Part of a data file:
----------
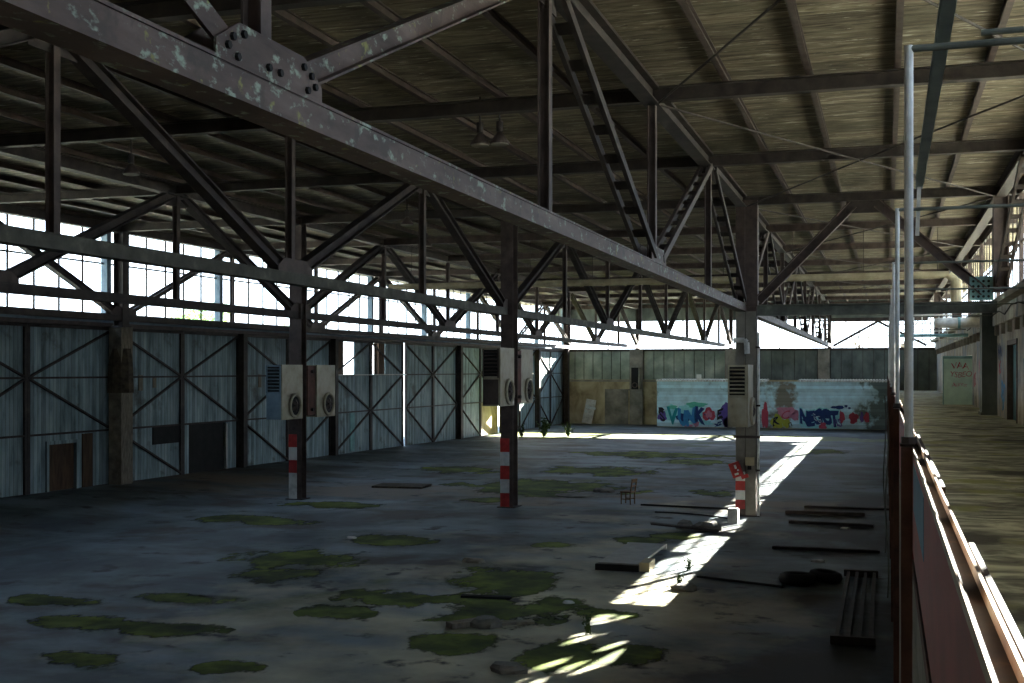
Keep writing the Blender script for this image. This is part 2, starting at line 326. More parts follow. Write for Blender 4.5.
# ------------------------------------------------------------------ left wall: sliding doors with cross bracing, clerestory above
def lw(y, off=0.0): return xw(y)+off
def lbox(mb, y0, y1, z0, z1, d0, d1):
    """box on the left wall between y0..y1, offset d0..d1 into the hall"""
    q = [(lw(y0, d0), y0), (lw(y1, d0), y1), (lw(y1, d1), y1), (lw(y0, d1), y0)]
    vs_ = [(x, y, z0) for x, y in q]+[(x, y, z1) for x, y in q]
    return mb.add(vs_, [(0, 1, 2, 3), (7, 6, 5, 4), (1, 0, 4, 5), (2, 1, 5, 6), (3, 2, 6, 7), (0, 3, 7, 4)])
def lbar(mb, y0, z0, y1, z1, w=.09, off=.12): return mb.bar((lw(y0, off), y0, z0), (lw(y1, off), y1, z1), .07, w, up=(1, 0, 0))
T0, T1, T2, T3 = .0, 2.47, 4.43, 6.30
pairs = [(-7, -2.6, 1.9), (2.0, 6.4, 10.9), (11.0, 15.4, 19.8), (20.0, 24.3, 28.6), (28.8, 33.1, 37.6), (37.65, 42.0, 46.25), (46.4, 50.6, 54.9),
         (55.1, 59.6, 63.9), (64.25, 68.4, 72.4), (72.6, 76.8, 80.9), (81.1, 85.2, 89.2), (89.4, 93.1, 96.8)]
for di, (ya, ym, yb) in enumerate(pairs):
    d = thing('door_%d' % (di+1), (lw(ym), ym, floor_z(-27, ym)), kind='structure')
    for li, (y0, y1, inner) in enumerate(((ya, ym, 1), (ym, yb, -1))):
        base = floor_z(-27.5, (y0+y1)/2)-.12
        y0 += .03; y1 -= .03
        mb = MB()
        segs = [(y0, y1, base, T3)]
        if di == 7:
            segs = [(y0, y1, base, T2)]
            if li == 0: segs += [(y0+2.55, y1, T2, T3)]
            else: segs += [(y0+1.9, y1, T2, T3)]
        if di == 9 and li == 1: segs = [(y0, y1, T1, T3)]
        if di == 5 and li == 1: segs = [(y0, y1, T1, T3), (y0, y0+.5, base, T1), (y1-.95, y1, base, T1)]
        if di == 5 and li == 0: segs = [(y0, y1, T1, T3), (y0, y1-1.5, base, T1), (y1-1.5, y1, base, 1.9)]
        if di == 4 and li == 1: segs = [(y0, y1, T1, T3), (y0, y0+1.0, base, T1), (y0+2.5, y1, base, T1), (y0+1.0, y0+2.5, 2.1, T1)]
        for s_ in segs: lbox(mb, *s_, 0, .06)
        part('door_panel', mb, 'wood', d)
        # perimeter frame and rails
        mb = MB()
        lbox(mb, y0-.02, y0+.10, base, T3, .05, .14); lbox(mb, y1-.10, y1+.02, base, T3, .05, .14)
        for z in (T1, T2): lbox(mb, y0, y1, z-.035, z+.035, .05, .13)
        lbox(mb, y0, y1, T3-.12, T3, .05, .14); lbox(mb, y0, y1, base, base+.12, .05, .13)
        part('door_frame', mb, 'steel', d)
        # diagonals: towards the meeting edge at mid height, back out, and in again at the foot
        yi, yo = (y1, y0) if inner == 1 else (y0, y1)
        mb = MB()
        if di == 7: yi, yo = yo, yi
        lbar(mb, yo, T3-.1, yi, T2); lbar(mb, yi, T2, yo, T1)
        if not ((di == 5 and li == 1) or (di == 4) or (di == 9 and li == 1)): lbar(mb, yo, T1, yi, base+.15)
        part('cross_brace', mb, 'steel', d)
        if di == 7:
            if li == 0: part('loose_board', lbox(MB(), y0+.15, y0+1.3, T2, T3, .0, .05), 'brownwood', d, 'brown loose boards')
            else: part('loose_board', lbox(MB(), y0+.55, y0+.95, T2, T3, .0, .05), 'brownwood', d, 'brown loose board'); part('loose_board', lbox(MB(), y0+1.05, y0+1.85, T2, T3, .0, .05), 'brownwood', d, 'brown loose board')
            part('sill_ledge', lbox(MB(), y0, y1, T2-.02, T2+.04, .0, .35), 'white', d, 'pale ledge')
            if li == 0: part('blue_board', lbox(MB(), y0+2.0, y0+2.5, base+.2, T1-.05, .06, .10), 'tealsteel', d, 'turquoise board')
        if di == 4 and li == 1:
            part('wicket_door', lbox(MB(), y0+.9, y0+2.6, base, 2.2, -.06, -.01), 'brownwood', d, 'brown wooden wicket door set back')
            mb = MB(); lbox(mb, y0+.92, y0+1.05, base, 2.15, 0, .12); lbox(mb, y0+2.45, y0+2.6, base, 2.15, 0, .12); lbox(mb, y0+.92, y0+2.6, 2.1, 2.22, 0, .12)
            part('wicket_frame', mb, 'wood', d)
            part('side_board', lbox(MB(), y0+2.8, y0+3.35, base, 2.4, .06, .10), 'brownwood', d, 'dark board')
        if di == 5 and li == 0: part('missing_board', lbox(MB(), y1-1.9, y1, 1.75, T1+.03, .06, .10), 'dark', d, 'dark board')
        if di == 5 and li == 1:
            part('boarded_hatch', lbox(MB(), y0+.45, y1-.93, base, T1+.03, -.06, -.01), 'dark', d, 'dark boarded hatch')
            part('hatch_edge', lbox(MB(), y1-.95, y1-.85, base, T1-.1, -.02, .1), 'white', d)
        if di == 9 and li == 1:
            part('low_brick_wall', lbox(MB(), y0, y1, 0, T1, -.5, -.1), 'conc', d, 'low ochre wall in the open bay')
        if di in (5, 6) and li == 0:
            mb = MB(); lbox(mb, y0+1.5, y0+1.75, 3.9, 4.5, .07, .1); lbox(mb, y0+2.4, y0+2.6, 4.0, 4.4, .07, .1); part('nailed_batten', mb, 'plank', d)
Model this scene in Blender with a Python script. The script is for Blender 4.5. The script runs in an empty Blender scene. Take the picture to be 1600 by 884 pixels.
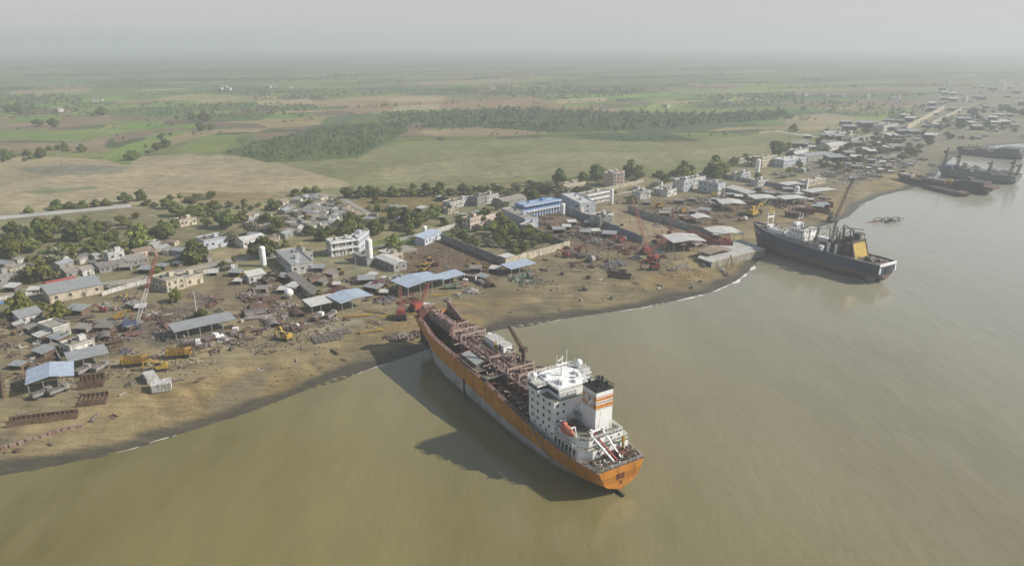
import bpy, math, random
import numpy as np
from mathutils import Vector, Matrix
R = math.radians
random.seed(7)
rng = np.random.default_rng(11)
SC = bpy.context.scene
COL = SC.collection
# ------------------------------------------------------------------ camera numbers
F = 1142.0; CAMZ = 120.0
PIT = math.atan((442 - 65) / F); CP, SP = math.cos(PIT), math.sin(PIT)

def P(u, v, z=0.0):
    "point of the place at height z that the photograph shows at (u, v)"
    x = (u - 800) / F; y = -(v - 442) / F
    d = Vector((x, y * SP + CP, y * CP - SP)); t = (z - CAMZ) / d.z
    return Vector((d.x * t, d.y * t, z))

# ------------------------------------------------------------------ shoreline and terrain
SHORE_PX = [(-420, 850), (-200, 786), (0, 742), (60, 733), (110, 722), (200, 702), (300, 672), (400, 640), (480, 608), (550, 585),
            (620, 562), (670, 545), (745, 522), (800, 511), (860, 501), (930, 491), (1000, 481), (1060, 469), (1110, 457),
            (1150, 440), (1168, 425), (1182, 411), (1200, 397), (1232, 378), (1275, 357), (1325, 339), (1345, 321), (1375, 306),
            (1420, 296), (1446, 286), (1466, 270), (1476, 257), (1490, 246), (1502, 236), (1560, 227), (1640, 221), (1800, 214), (2400, 200)]
SHORE = np.array([[P(u, v).x, P(u, v).y] for u, v in SHORE_PX])
LAND = np.vstack([SHORE, [[20000, 1500], [20000, 20000], [-20000, 20000], [-20000, -3000]]])

def inside(px, py, poly):
    px = np.asarray(px, float); py = np.asarray(py, float)
    res = np.zeros(px.shape, bool); n = len(poly)
    for i in range(n):
        x1, y1 = poly[i]; x2, y2 = poly[(i + 1) % n]
        if y1 == y2: continue
        c = ((y1 > py) != (y2 > py)) & (px < (x2 - x1) * (py - y1) / (y2 - y1) + x1)
        res ^= c
    return res

def seg_dist(px, py, pts):
    d = np.full(np.shape(px), 1e9)
    for i in range(len(pts) - 1):
        a = pts[i]; b = pts[i + 1]; ab = b - a; l2 = ab @ ab
        t = np.clip(((px - a[0]) * ab[0] + (py - a[1]) * ab[1]) / l2, 0, 1)
        d = np.minimum(d, np.hypot(px - a[0] - t * ab[0], py - a[1] - t * ab[1]))
    return d

def vnoise(x, y, s, seed=0):
    "smooth value noise, numpy"
    x = np.asarray(x, float) / s + seed * 17.3; y = np.asarray(y, float) / s + seed * 9.1
    xi = np.floor(x); yi = np.floor(y); fx = x - xi; fy = y - yi
    fx = fx * fx * (3 - 2 * fx); fy = fy * fy * (3 - 2 * fy)
    def h(a, b):
        q = np.sin(a * 127.1 + b * 311.7 + seed * 74.7) * 43758.5453
        return q - np.floor(q)
    return (h(xi, yi) * (1 - fx) + h(xi + 1, yi) * fx) * (1 - fy) + (h(xi, yi + 1) * (1 - fx) + h(xi + 1, yi + 1) * fx) * fy

def shore_d(x, y):
    d = seg_dist(x, y, SHORE)
    d = d + (vnoise(x, y, 14, 3) - .5) * 3.0 + (vnoise(x, y, 5, 4) - .5) * 1.4
    return np.where(inside(x, y, LAND), d, -d)

def height(x, y, d=None):
    if d is None: d = shore_d(x, y)
    up = np.clip(d / 30.0, 0, 1); up = 2.5 * (up * 1.35 - .35 * up * up)
    z = np.where(d > 0, up, np.maximum(d * .07, -4))
    rough = np.clip(d / 12, 0, 1) * np.clip((420 - np.hypot(x, y)) / 200 + .6, .15, 1)
    s = x * .788 + y * .616; t = -x * .616 + y * .788      # along and up the beach
    rut = np.clip(vnoise(s, t * .14, 5.5, 7) - .52, 0, 1) * np.clip((d - 2) / 6, 0, 1) * np.clip((44 - d) / 14, 0, 1)
    z = z - 1.5 * rut
    return z + rough * ((vnoise(x, y, 9, 5) - .5) * .5 + (vnoise(x, y, 3.2, 6) - .5) * .22)

def G(u, v):
    "ground point under a pixel"
    z = 2.3
    for _ in range(4):
        p = P(u, v, z); z = float(height(np.array([p.x]), np.array([p.y]))[0]); z = max(z, 0)
    return P(u, v, z)

def gz(x, y): return float(height(np.array([x]), np.array([y]))[0])
def px_m(p): return F / (p.y * CP - (p.z - CAMZ) * SP)      # pixels per metre at a point

# ------------------------------------------------------------------ materials
def srgb(r, g, b):
    f = lambda c: (c / 255 / 12.92) if c <= 10 else ((c / 255 + .055) / 1.055) ** 2.4
    return (f(r), f(g), f(b))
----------
Nothing but the lines from the one containing "Model this scene" through the one containing "return Vector((d.x * t, d.y * t, z))" should be echoed, each exactly as it stands; pictures are excluded.

### The completed task
Model this scene in Blender with a Python script. The script is for Blender 4.5. The script runs in an empty Blender scene. Take the picture to be 1600 by 884 pixels.
import bpy, math, random
import numpy as np
from mathutils import Vector, Matrix
R = math.radians
random.seed(7)
rng = np.random.default_rng(11)
SC = bpy.context.scene
COL = SC.collection
# ------------------------------------------------------------------ camera numbers
F = 1142.0; CAMZ = 120.0
PIT = math.atan((442 - 65) / F); CP, SP = math.cos(PIT), math.sin(PIT)

def P(u, v, z=0.0):
    "point of the place at height z that the photograph shows at (u, v)"
    x = (u - 800) / F; y = -(v - 442) / F
    d = Vector((x, y * SP + CP, y * CP - SP)); t = (z - CAMZ) / d.z
    return Vector((d.x * t, d.y * t, z))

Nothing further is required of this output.